Ecco perché “Fondata sulla cultura”. Perché la cultura, quando non è asservita all’economia e alla politica, nutre un contesto, forma le persone e crea le condizioni perché si esprima la libertà di ognuno. Agisce affinché lo spazio pubblico sia davvero uno spazio di partecipazione, non un recinto di semplici utenti o consumatori.
Ovviamente ciò non basta. Serve che la cultura alimenti con le sue idee, i suoi progetti anche la politica. Ed è necessario che la politica non sia solo comunicazione, tecnica, specialismo asettico. Ma che ritorni a essere strategia, visione d’assieme, sguardo generale.
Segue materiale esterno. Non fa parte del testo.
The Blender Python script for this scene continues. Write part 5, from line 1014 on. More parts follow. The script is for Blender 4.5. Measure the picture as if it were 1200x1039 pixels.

E che vi sia una cultura in quanto formazione capace di alimentare un ritorno alla politica che argini gli specialisti, le visioni tecniche, la riduzione della cultura stessa a comunicazione. Ma qui Zagrebelsky è un po’ reticente, perché non ci racconta chi abbia in questi anni alimentato il mito della società civile, dei professori al potere, dei tecnici, del potere editoriale e mediale su tutti. Non ci dice come e perché ciò sia avvenuto. Anche tutti costoro sono responsabili dell’attuale crisi della politica e della terribile avanzata dell’antipolitica.